■ Task goal
The lines from the top of the material below through the line containing "M['white'], hp, True)" are to be printed exactly, with pictures omitted.

■ Records to process
- - - -

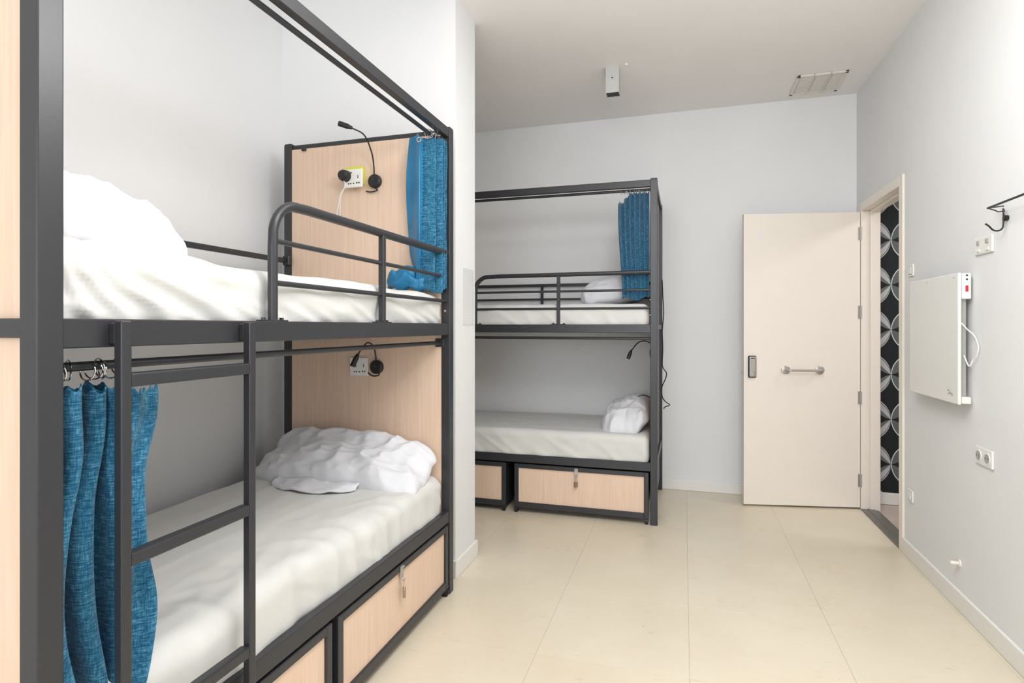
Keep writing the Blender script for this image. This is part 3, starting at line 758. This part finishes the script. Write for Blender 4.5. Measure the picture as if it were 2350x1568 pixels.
bm = B(); tube(bm, smooth_path([(-.046, -.262, .365), (-.030, -.290, .330), (-.012, -.312, .300), (-.008, -.338, .255), (-.010, -.326, .215), (-.014, -.306, .200), (-.022, -.290, .170), (-.030, -.262, .215)], 8), .0028, 8); obj('cord', bm, M['white'], hp, True)

def wall_socket(y0, y1, z0, z1, kind, label, cat='socket'):
    cy, cz = (y0+y1)/2, (z0+z1)/2; w_, h_ = (y1-y0)/2, (z1-z0)/2
    t = thing('wall_socket' if kind == 'socket' else 'wall_switch' if kind == 'switch' else 'wall_plate', label, cat, (XR, cy, cz), 0, None)
    bm = B(); box(bm, -.009, 0, -w_, w_, -h_, h_, b=.004, seg=2); pt = obj('faceplate', bm, M['white'], t)
    if kind == 'socket':
        for s in (-1, 1):
            c0 = s*w_*.5
            bm = B(); cyl(bm, (-.0085, c0, 0), (-.0115, c0, 0), .024, 28); rg = obj('socket_ring', bm, M['white'], t, True)
            bm = B(); cyl(bm, (-.0112, c0, 0), (-.0120, c0, 0), .0195, 28); obj('socket_well', bm, M['softslot'], rg, True)
            bm = B()
            for q in (-1, 1): cyl(bm, (-.0118, c0+q*.0095, 0), (-.0124, c0+q*.0095, 0), .0026, 10)
            obj('socket_holes', bm, M['slot'], rg, True)
    elif kind == 'data':
        for s in (-1, 1):
            bx('jack', (-.013, -.008, s*w_*.5-.011, s*w_*.5+.011, .004, .022), M['softslot'], t, .001)
            bx('shutter', (-.012, -.008, s*w_*.5-.013, s*w_*.5+.013, -.026, -.014), M['white'], t, .001)
    else:
        bx('rocker', (-.013, -.008, -w_*.62, w_*.62, -h_*.62, h_*.62), M['white'], t, .003)
        bx('rocker_gap', (-.0095, -.0088, -w_*.70, w_*.70, -h_*.70, h_*.70), M['softslot'], t, 0)
    return t
wall_socket(2.765, 2.912, 1.583, 1.655, 'data', 'white double wall plate above the heater, below the black hook')
wall_socket(2.765, 2.908, .702, .776, 'socket', 'white double power socket on the right wall below the heater')
wall_socket(3.606, 3.680, .320, .384, 'plate', 'small white blank plate low by the door frame', 'plate')
wall_socket(3.598, 3.672, 1.556, 1.622, 'switch', 'small white light switch between door frame and heater', 'switch')
t = thing('door_bumper', 'small white round door bumper on the right wall above the baseboard', 'door stop', (XR, 3.067, .208))
bm = B(); cyl(bm, (0, 0, 0), (-.006, 0, 0), .016, 20); obj('base_disc', bm, M['trim'], t, True)
bm = B(); cyl(bm, (-.006, 0, 0), (-.030, 0, 0), .0075, 14, .009); cyl(bm, (-.030, 0, 0), (-.038, 0, 0), .009, 14, .006); obj('rubber_tip', bm, M['cream'], t, True)
# coat rail
rx = 1.150; ry = 2.706; rz = 1.748
t = thing('coat_rail', 'black wire coat rail with a curled hook, high on the right wall', 'coat rail', (XR, ry-.03, rz-.04))
def cl(p): return (p[0]-XR, p[1]-(ry-.03), p[2]-(rz-.04))
bm = B(); tube(bm, [cl((rx, ry, rz)), cl((rx, ry-1.0, rz))], .0042, 10); obj('rail', bm, M['blackwire'], t, True)
bm = B(); tube(bm, [cl((rx, ry, rz)), cl((XR-.001, ry-.012, rz+.004))], .0022, 8)
tube(bm, smooth_path([cl((rx, ry, rz)), cl((rx+.022, ry-.008, rz-.012)), cl((XR-.022, ry-.022, rz-.020)), cl((XR-.004, ry-.030, rz-.018))], 6), .0022, 8); obj('bracket_wire', bm, M['blackwire'], t, True)
hk = thing('hook', None, None); hk.parent = t
bm = B(); a = cl((XR-.010, ry-.040, rz-.048)); cyl(bm, (0, a[1], a[2]), (-.010, a[1], a[2]), .011, 20); cyl(bm, (-.010, a[1], a[2]), (-.014, a[1], a[2]), .009, 14); obj('hook_rose', bm, M['blackwire'], hk, True)
bm = B(); tube(bm, smooth_path([cl((XR-.012, ry-.034, rz-.010)), cl((XR-.012, ry-.036, rz-.040)), cl((XR-.014, ry-.036, rz-.080)), cl((XR-.024, ry-.034, rz-.094)), cl((XR-.042, ry-.030, rz-.092)), cl((XR-.056, ry-.026, rz-.074)), cl((XR-.066, ry-.022, rz-.064))], 8), .0032, 8); obj('hook_wire', bm, M['blackwire'], hk, True)

# ------------------------------------------------------------------ notice on the wall stub
bm = B(); box(bm, -1.1168, -1.1155, 2.812, 2.985, 1.288, 1.592, b=0)
tag(obj('notice', bm, M['notice']), 'faint laminated notice on the wall stub beside the near bunk', 'notice')

# ------------------------------------------------------------------ ceiling items
t = thing('ceiling_box_light', 'small grey box fixture under the ceiling with dark open underside', 'light fixture', (-.445, 3.79, ZC-.168))
bm = B(); box(bm, -.043, .043, -.042, -.039, 0, .168, b=.0008); box(bm, -.043, .043, .039, .042, 0, .168, b=.0008); box(bm, -.043, -.040, -.039, .039, 0, .168, b=.0008); box(bm, .040, .043, -.039, .039, 0, .168, b=.0008); obj('housing', bm, M['grey_plastic'], t)
bx('recess', (-.040, .040, -.039, .039, .004, .012), M['dark'], t, 0)
bm = B(); cyl(bm, (0, -.041, .095), (0, -.044, .095), .005, 10); obj('screw', bm, M['slot'], t, True)
bm = B(); cyl(bm, (-.355, 3.74, ZC), (-.355, 3.74, ZC-.008), .012, 16, .008)
tag(obj('ceiling_stud', bm, M['trim'], None, True), 'tiny white round stud on the ceiling beside the box fixture', 'stud')
t = thing('ceiling_vent', 'white rectangular air vent grille set in the ceiling', 'vent', (.888, 4.405, ZC-.012))
bm = B(); a, b_ = .155, .165
box(bm, -a, a, -b_, -b_+.022, 0, .012); box(bm, -a, a, b_-.022, b_, 0, .012); box(bm, -a, -a+.022, -b_, b_, 0, .012); box(bm, a-.022, a, -b_, b_, 0, .012)
box(bm, -.054, -.046, -b_, b_, 0, .012); box(bm, .046, .054, -b_, b_, 0, .012); obj('frame', bm, M['ventw'], t)
me = None
for sec in range(3):
    for k in range(14):
        x0 = -a+.024+sec*.0975; y = -b_+.030+k*.0215
        bm = B(); box(bm, x0, x0+.078, y, y+.018, .002, .008, b=0); obj('slat', bm, M['ventw'], t)
bx('backing', (-a+.01, a-.01, -b_+.01, b_-.01, .0085, .0118), M['ventw'], t, 0)
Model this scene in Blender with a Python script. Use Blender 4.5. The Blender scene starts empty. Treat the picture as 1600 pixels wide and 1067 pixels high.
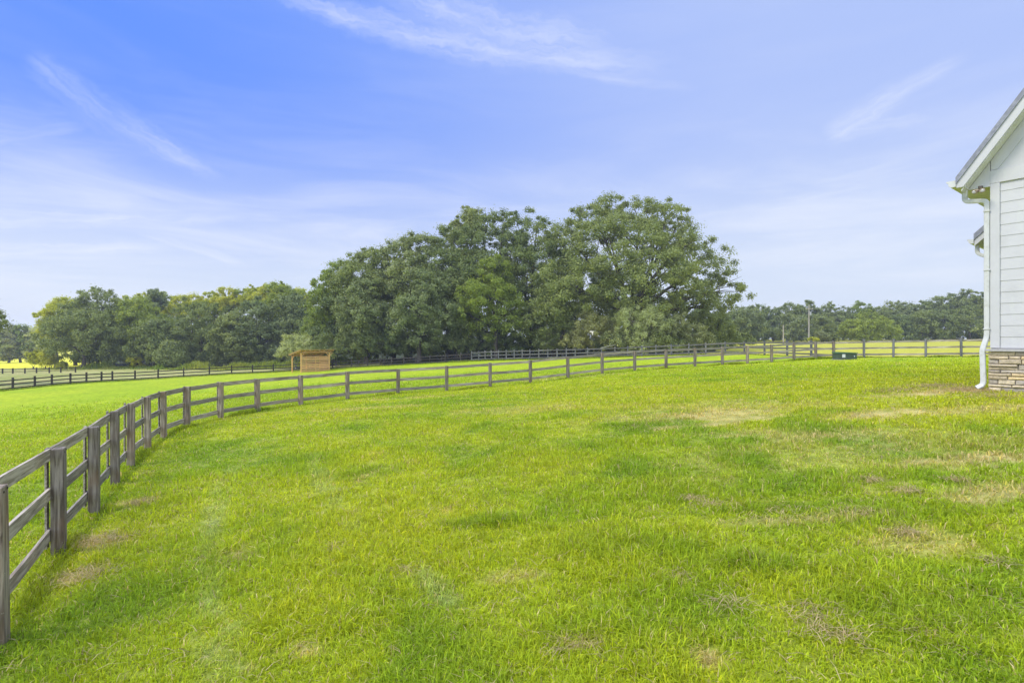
import bpy, bmesh, math, random
import numpy as np
from mathutils import Vector, Matrix
R = math.radians
random.seed(7)
rng = np.random.default_rng(11)
scene = bpy.context.scene
col = scene.collection

# ------------------------------------------------------------------ camera
CAMZ = 2.1
cd = bpy.data.cameras.new('camera'); cd.sensor_width = 36; cd.lens = 18
cd.clip_start = 0.05; cd.clip_end = 6000
cam = bpy.data.objects.new('camera', cd); col.objects.link(cam)
cam.location = (0, 0, CAMZ); cam.rotation_euler = (R(90), 0, 0)
scene.camera = cam

# ------------------------------------------------------------------ sun
SUN_EL, SUN_AZ = 50, -104            # azimuth: 0 = straight ahead (+Y), negative = left
sd = bpy.data.lights.new('sun', 'SUN'); sd.energy = 2.7; sd.angle = R(22); sd.color = (1, .95, .84)
sun = bpy.data.objects.new('sun', sd); col.objects.link(sun)
sv = Vector((math.cos(R(SUN_EL))*math.sin(R(SUN_AZ)), math.cos(R(SUN_EL))*math.cos(R(SUN_AZ)), math.sin(R(SUN_EL))))
sun.rotation_euler = sv.to_track_quat('Z', 'Y').to_euler(); sun.location = sv*200

# ------------------------------------------------------------------ exposure
scene.view_settings.view_transform = 'Standard'; scene.view_settings.look = 'None'
scene.view_settings.exposure = 0.3; scene.view_settings.gamma = 1
scene.view_settings.use_curve_mapping = False

# ------------------------------------------------------------------ sky
world = bpy.data.worlds.new('World'); scene.world = world; world.use_nodes = True
NT = world.node_tree; NT.nodes.clear()
class NB:
    """tiny node expression builder"""
    def __init__(s, nt): s.nt = nt
    def n(s, t, **k):
        nd = s.nt.nodes.new(t)
        for a, v in k.items(): setattr(nd, a, v)
        return nd
    def put(s, sock, v):
        if isinstance(v, bpy.types.NodeSocket): s.nt.links.new(v, sock)
        else:
            try: sock.default_value = v
            except Exception: sock.default_value = (*v, 1)
    def m(s, op, a, b=None, c=None, clamp=False):
        nd = s.n('ShaderNodeMath', operation=op, use_clamp=clamp)
        s.put(nd.inputs[0], a)
        if b is not None: s.put(nd.inputs[1], b)
        if c is not None: s.put(nd.inputs[2], c)
        return nd.outputs[0]
    def mr(s, v, a, b, c=0., d=1., kind='SMOOTHSTEP'):
        nd = s.n('ShaderNodeMapRange', interpolation_type=kind)
        for i, x in enumerate((v, a, b, c, d)): s.put(nd.inputs[i], x)
        return nd.outputs[0]
    def noise(s, vec, scale, detail=4., rough=.5, dist=0.):
        nd = s.n('ShaderNodeTexNoise')
        if vec is not None: s.put(nd.inputs['Vector'], vec)
        s.put(nd.inputs['Scale'], scale); s.put(nd.inputs['Detail'], detail)
        s.put(nd.inputs['Roughness'], rough); s.put(nd.inputs['Distortion'], dist)
        return nd.outputs[0]
    def xyz(s, x, y, z=0.):
        nd = s.n('ShaderNodeCombineXYZ')
        s.put(nd.inputs[0], x); s.put(nd.inputs[1], y); s.put(nd.inputs[2], z)
        return nd.outputs[0]
    def sep(s, v):
        nd = s.n('ShaderNodeSeparateXYZ'); s.put(nd.inputs[0], v); return nd.outputs
    def mix(s, f, a, b, blend='MIX'):
        nd = s.n('ShaderNodeMix', data_type='RGBA', blend_type=blend)
        s.put(nd.inputs[0], f)
        for sk, v in ((nd.inputs[6], a), (nd.inputs[7], b)):
            if isinstance(v, bpy.types.NodeSocket): s.nt.links.new(v, sk)
            else: sk.default_value = (v[0], v[1], v[2], 1)
        return nd.outputs[2]
    def mapping(s, vec, scale, rot=(0, 0, 0)):
        nd = s.n('ShaderNodeMapping'); s.put(nd.inputs[0], vec)
        nd.inputs['Scale'].default_value = scale; nd.inputs['Rotation'].default_value = rot
        return nd.outputs[0]

b = NB(NT)
tc = b.n('ShaderNodeTexCoord'); dv = tc.outputs['Generated']
dx, dy, dz = b.sep(dv)
az = b.m('ARCTAN2', dx, dy); el = b.m('ARCSINE', dz)
azd = b.m('MULTIPLY', az, 57.2958); eld = b.m('MULTIPLY', el, 57.2958)
sky = b.n('ShaderNodeTexSky', sky_type='NISHITA', sun_disc=False)
sky.sun_elevation = R(SUN_EL); sky.sun_rotation = R(SUN_AZ); sky.altitude = 200
sky.air_density = 1.0; sky.dust_density = 1.5; sky.ozone_density = 2.0
nish = b.mix(1.0, sky.outputs[0], (.10, .10, .10), 'MULTIPLY')
g1 = b.mr(eld, 0., 26., 0.03, 1.0, 'SMOOTHERSTEP')
h1 = b.mr(azd, -42., 32., 1.0, .47, 'SMOOTHSTEP')
h2 = b.mr(b.m('ABSOLUTE', azd), 70., 150., 0., .45)      # paler and brighter behind the viewer
s_ = b.m('SUBTRACT', b.m('MULTIPLY', g1, h1), h2, clamp=True)
skyc = b.mix(s_, (.74, .82, .955), (.12, .295, 1.0))
skyc = b.mix(.10, skyc, nish)
# cirrus: streaks stretched along the wind, given by direction in the sky
wv = b.xyz(b.m('MULTIPLY', azd, .05), b.m('MULTIPLY', eld, .05))
warp1 = b.m('MULTIPLY', b.m('SUBTRACT', b.noise(wv, 1.7, 3., .55), .5), 7.)
warp2 = b.m('MULTIPLY', b.m('SUBTRACT', b.noise(b.xyz(b.m('ADD', b.m('MULTIPLY', azd, .05), 9.3), b.m('MULTIPLY', eld, .05)), 1.9, 3., .55), .5), 5.)
fine = b.m('MULTIPLY', b.m('SUBTRACT', b.noise(b.xyz(b.m('MULTIPLY', azd, .2), b.m('MULTIPLY', eld, .35)), 3., 5., .6), .5), 1.6)
def P(px, py):
    x, z = (px-800)/800, (533.5-py)/800
    return math.degrees(math.atan(x)), math.degrees(math.atan2(z, math.hypot(1, x)))
cloud = None
def wisp(A, B, w0, w1, amp, warp=1., ends=(.15, .3)):
    global cloud
    a, c = P(*A), P(*B)
    L = math.hypot(c[0]-a[0], c[1]-a[1]); ux, uy = (c[0]-a[0])/L, (c[1]-a[1])/L
    X = b.m('SUBTRACT', b.m('MULTIPLY_ADD', warp1, warp*.35, azd), a[0])
    Y = b.m('SUBTRACT', b.m('MULTIPLY_ADD', warp2, warp*.35, eld), a[1])
    t = b.m('DIVIDE', b.m('ADD', b.m('MULTIPLY', X, ux), b.m('MULTIPLY', Y, uy)), L)
    d = b.m('ADD', b.m('MULTIPLY', X, -uy), b.m('MULTIPLY', Y, ux))
    d = b.m('MULTIPLY_ADD', fine, .35*max(w0, w1), d)
    w = b.mr(t, 0., 1., w0, w1, 'LINEAR')
    k = b.m('DIVIDE', b.m('ABSOLUTE', d), w)
    mask = b.mr(k, 0., 1., 1., 0.)
    mask = b.m('MULTIPLY', mask, b.mr(t, 0., ends[0], 0., 1.))
    mask = b.m('MULTIPLY', mask, b.mr(t, 1.-ends[1], 1., 1., 0.))
    # fibres along the streak
    fib = b.noise(b.xyz(b.m('MULTIPLY', t, L*.10), b.m('MULTIPLY', d, 1.1)), 1.6, 5., .6, .4)
    mask = b.m('MULTIPLY', mask, b.mr(fib, .25, .72, .25, 1.))
    mask = b.m('MULTIPLY', mask, amp)
    cloud = mask if cloud is None else b.m('MAXIMUM', cloud, mask)
wisp((20, 70), (215, 215), 1.6, 2.8, .27, .7, (.25, .4))
wisp((120, 145), (375, 295), 2.8, .8, .33, .6, (.4, .45))
wisp((140, 170), (330, 275), 1.3, .6, .2, .6, (.35, .4))
wisp((-60, 222), (150, 195), .9, .9, .26, .4)
wisp((380, -30), (880, 85), 1.2, 3.0, .40, .8, (.2, .3))
wisp((560, -40), (1000, 80), 2.4, 3.2, .36, 1., (.2, .3))
wisp((640, 45), (1110, 100), 1.6, 2.4, .42, .7, (.25, .45))
wisp((820, 98), (1120, 135), .7, .9, .25, .5, (.3, .4))
wisp((1275, 222), (1440, 128), 2.2, 1.6, .42, .8, (.25, .35))
wisp((1360, 165), (1530, 80), 1.2, 1.0, .36, .6, (.25, .4))
wisp((1270, 205), (1500, 182), 1.5, .8, .30, .6, (.2, .4))
wisp((-80, 395), (340, 382), 1.6, .8, .5, .5, (.1, .4))
wisp((-80, 340), (480, 330), 1.8, 1.5, .45, .8, (.1, .5))
wisp((190, 355), (410, 420), .7, .9, .5, .5, (.3, .4))
wisp((-80, 290), (330, 300), 3.0, 2.0, .30, .8, (.1, .5))
wisp((700, 250), (1180, 330), 2.6, 2.8, .16, 1.2, (.3, .4))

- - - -

■ Output
Keep writing the Blender script for this image. This is part 3, starting at line 758. This part finishes the script. Write for Blender 4.5. Measure the picture as if it were 2350x1568 pixels.
bm = B(); tube(bm, smooth_path([(-.046, -.262, .365), (-.030, -.290, .330), (-.012, -.312, .300), (-.008, -.338, .255), (-.010, -.326, .215), (-.014, -.306, .200), (-.022, -.290, .170), (-.030, -.262, .215)], 8), .0028, 8); obj('cord', bm, M['white'], hp, True)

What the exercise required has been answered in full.